══ RAW DATA
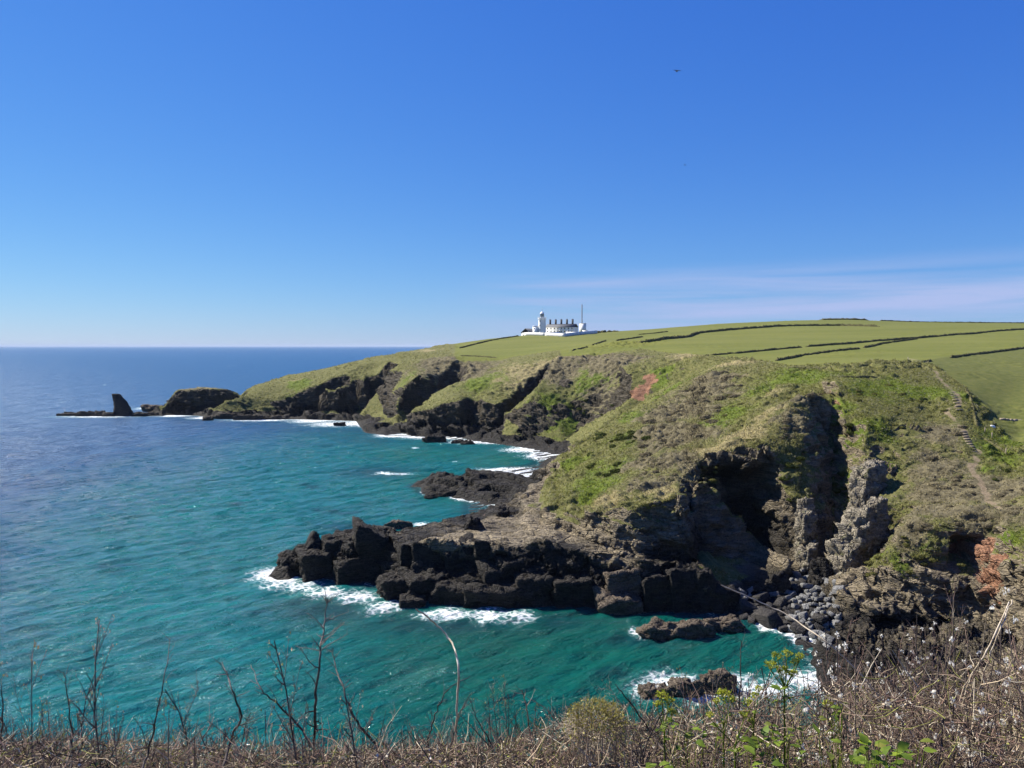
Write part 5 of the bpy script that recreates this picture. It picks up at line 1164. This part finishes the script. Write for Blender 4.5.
def flecks(pts_, size, seed, n=1):
    r_ = np.random.default_rng(seed); P_ = np.repeat(pts_, n, 0); m = len(P_); P_ = P_ + r_.normal(0, size * .8, (m, 3))
    a_ = r_.normal(0, 1, (m, 3)); a_ /= np.linalg.norm(a_, axis=1, keepdims=True); b_ = np.cross(a_, r_.normal(0, 1, (m, 3))); b_ /= np.linalg.norm(b_, axis=1, keepdims=True) + 1e-9
    s_ = size * r_.uniform(.6, 1.2, (m, 1)); V = np.concatenate([P_ - a_ * s_, P_ + b_ * s_ * .7, P_ + a_ * s_, P_ - b_ * s_ * .7]); i = np.arange(m)
    return V, np.stack([i, i + m, i + 2 * m, i + 3 * m], -1)
def bark(name, lo, hi):
    g = G(name); n = g.noise(g.obj(), 14.0, 4, .7); g.base(g.mix(g.mr(n, .35, .65), lo, hi)); g.rough(.8); g.bs.inputs['Specular IOR Level'].default_value = .25; return g.m
M_BARKD = bark('blackthorn_bark', (0.030, 0.024, 0.022), (0.11, 0.088, 0.078))
M_BARKP = bark('purple_twig_bark', (0.085, 0.050, 0.040), (0.33, 0.225, 0.18))
M_BARKT = bark('dead_tan_stem', (0.20, 0.155, 0.105), (0.46, 0.39, 0.29))
M_CANE = bark('pale_bramble_cane', (0.34, 0.27, 0.18), (0.62, 0.54, 0.42))
M_BLOS = None
def leaf_mat(name, lo, hi, tr=.4):
    g = G(name); c = g.mix(g.mr(g.noise(g.obj(), 25.0, 3, .6), .35, .65), lo, hi)
    rnd = g.n('ShaderNodeNewGeometry').outputs['Random Per Island']; c = g.mix(g.mr(rnd, 0, 1, .0, .65, False), c, tuple(v * .30 for v in lo)); c = g.mix(g.mr(rnd, .80, .95, 0, .5), c, (.46, .40, .10)); g.base(c); g.rough(.55); g.bs.inputs['Specular IOR Level'].default_value = .35
    t_ = g.n('ShaderNodeBsdfTranslucent'); g.l(c, t_.inputs[0]); m_ = g.n('ShaderNodeMixShader'); m_.inputs[0].default_value = tr
    g.l(g.bs.outputs[0], m_.inputs[1]); g.l(t_.outputs[0], m_.inputs[2]); g.l(m_.outputs[0], g.out.inputs[0]); return g.m
g = G('white_petals'); g.base((0.88, 0.85, 0.76)); g.rough(.7); t_ = g.n('ShaderNodeBsdfTranslucent'); t_.inputs[0].default_value = (0.88, 0.85, 0.74, 1); m_ = g.n('ShaderNodeMixShader'); m_.inputs[0].default_value = .5
g.l(g.bs.outputs[0], m_.inputs[1]); g.l(t_.outputs[0], m_.inputs[2]); g.l(m_.outputs[0], g.out.inputs[0]); M_BLOS = g.m
M_UMB = leaf_mat('yellow_green_umbel', (0.30, 0.36, 0.02), (0.55, 0.56, 0.06))
M_LEAF = leaf_mat('fresh_green_leaf', (0.12, 0.20, 0.014), (0.26, 0.34, 0.035))
M_BUD = leaf_mat('olive_buds', (0.14, 0.13, 0.04), (0.30, 0.26, 0.12))
M_DEADL = leaf_mat('dead_leaf', (0.22, 0.16, 0.10), (0.46, 0.37, 0.27))
M_GSHOOT = leaf_mat('gorse_shoots', (0.22, 0.20, 0.04), (0.50, 0.42, 0.12))

ENV = np.array([(-200, 738), (0, 740), (60, 732), (120, 737), (200, 744), (300, 747), (420, 745), (500, 740), (545, 722), (600, 712), (640, 716), (690, 706), (740, 698), (800, 686), (850, 670), (900, 661), (960, 654), (1024, 645), (1250, 630)])
def env_z(x, y, dy=0):
    px = 512 + FOC * x / y; py = np.interp(px, ENV[:, 0], ENV[:, 1]) + dy
    return CAMZ - (py - HZ) * y / FOC
kinds = []
for k, (mat1, mat2, ns, lean, dens, blos) in enumerate([(M_BARKD, M_BARKP, 7, .35, 16, 0), (M_BARKD, M_BARKD, 6, .30, 14, 0), (M_BARKT, M_BARKT, 9, .40, 15, 0), (M_BARKP, M_BARKT, 8, .38, 17, 0), (M_BARKD, M_BARKP, 6, .45, 15, 1), (M_BARKP, M_BARKP, 8, .30, 18, 0), (M_BARKD, M_BARKD, 3, .30, 24, 0), (M_BARKD, M_BARKP, 4, .45, 22, 0)]):
    b_, t_, tips = shrub_geo(900 + k, ns, lean, dens, [.0085, .008, .0075, .0085, .008, .0075, .009, .0085][k])
    kinds.append((b_, t_, tips, mat1, mat2, blos))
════
* JOB: Quote the listing above in full, except for the pictures.

* TASK ANSWER:
Write part 5 of the bpy script that recreates this picture. It picks up at line 1164. This part finishes the script. Write for Blender 4.5.
def flecks(pts_, size, seed, n=1):
    r_ = np.random.default_rng(seed); P_ = np.repeat(pts_, n, 0); m = len(P_); P_ = P_ + r_.normal(0, size * .8, (m, 3))
    a_ = r_.normal(0, 1, (m, 3)); a_ /= np.linalg.norm(a_, axis=1, keepdims=True); b_ = np.cross(a_, r_.normal(0, 1, (m, 3))); b_ /= np.linalg.norm(b_, axis=1, keepdims=True) + 1e-9
    s_ = size * r_.uniform(.6, 1.2, (m, 1)); V = np.concatenate([P_ - a_ * s_, P_ + b_ * s_ * .7, P_ + a_ * s_, P_ - b_ * s_ * .7]); i = np.arange(m)
    return V, np.stack([i, i + m, i + 2 * m, i + 3 * m], -1)
def bark(name, lo, hi):
    g = G(name); n = g.noise(g.obj(), 14.0, 4, .7); g.base(g.mix(g.mr(n, .35, .65), lo, hi)); g.rough(.8); g.bs.inputs['Specular IOR Level'].default_value = .25; return g.m
M_BARKD = bark('blackthorn_bark', (0.030, 0.024, 0.022), (0.11, 0.088, 0.078))
M_BARKP = bark('purple_twig_bark', (0.085, 0.050, 0.040), (0.33, 0.225, 0.18))
M_BARKT = bark('dead_tan_stem', (0.20, 0.155, 0.105), (0.46, 0.39, 0.29))
M_CANE = bark('pale_bramble_cane', (0.34, 0.27, 0.18), (0.62, 0.54, 0.42))
M_BLOS = None
def leaf_mat(name, lo, hi, tr=.4):
    g = G(name); c = g.mix(g.mr(g.noise(g.obj(), 25.0, 3, .6), .35, .65), lo, hi)
    rnd = g.n('ShaderNodeNewGeometry').outputs['Random Per Island']; c = g.mix(g.mr(rnd, 0, 1, .0, .65, False), c, tuple(v * .30 for v in lo)); c = g.mix(g.mr(rnd, .80, .95, 0, .5), c, (.46, .40, .10)); g.base(c); g.rough(.55); g.bs.inputs['Specular IOR Level'].default_value = .35
    t_ = g.n('ShaderNodeBsdfTranslucent'); g.l(c, t_.inputs[0]); m_ = g.n('ShaderNodeMixShader'); m_.inputs[0].default_value = tr
    g.l(g.bs.outputs[0], m_.inputs[1]); g.l(t_.outputs[0], m_.inputs[2]); g.l(m_.outputs[0], g.out.inputs[0]); return g.m
g = G('white_petals'); g.base((0.88, 0.85, 0.76)); g.rough(.7); t_ = g.n('ShaderNodeBsdfTranslucent'); t_.inputs[0].default_value = (0.88, 0.85, 0.74, 1); m_ = g.n('ShaderNodeMixShader'); m_.inputs[0].default_value = .5
g.l(g.bs.outputs[0], m_.inputs[1]); g.l(t_.outputs[0], m_.inputs[2]); g.l(m_.outputs[0], g.out.inputs[0]); M_BLOS = g.m
M_UMB = leaf_mat('yellow_green_umbel', (0.30, 0.36, 0.02), (0.55, 0.56, 0.06))
M_LEAF = leaf_mat('fresh_green_leaf', (0.12, 0.20, 0.014), (0.26, 0.34, 0.035))
M_BUD = leaf_mat('olive_buds', (0.14, 0.13, 0.04), (0.30, 0.26, 0.12))
M_DEADL = leaf_mat('dead_leaf', (0.22, 0.16, 0.10), (0.46, 0.37, 0.27))
M_GSHOOT = leaf_mat('gorse_shoots', (0.22, 0.20, 0.04), (0.50, 0.42, 0.12))

ENV = np.array([(-200, 738), (0, 740), (60, 732), (120, 737), (200, 744), (300, 747), (420, 745), (500, 740), (545, 722), (600, 712), (640, 716), (690, 706), (740, 698), (800, 686), (850, 670), (900, 661), (960, 654), (1024, 645), (1250, 630)])
def env_z(x, y, dy=0):
    px = 512 + FOC * x / y; py = np.interp(px, ENV[:, 0], ENV[:, 1]) + dy
    return CAMZ - (py - HZ) * y / FOC
kinds = []
for k, (mat1, mat2, ns, lean, dens, blos) in enumerate([(M_BARKD, M_BARKP, 7, .35, 16, 0), (M_BARKD, M_BARKD, 6, .30, 14, 0), (M_BARKT, M_BARKT, 9, .40, 15, 0), (M_BARKP, M_BARKT, 8, .38, 17, 0), (M_BARKD, M_BARKP, 6, .45, 15, 1), (M_BARKP, M_BARKP, 8, .30, 18, 0), (M_BARKD, M_BARKD, 3, .30, 24, 0), (M_BARKD, M_BARKP, 4, .45, 22, 0)]):
    b_, t_, tips = shrub_geo(900 + k, ns, lean, dens, [.0085, .008, .0075, .0085, .008, .0075, .009, .0085][k])
    kinds.append((b_, t_, tips, mat1, mat2, blos))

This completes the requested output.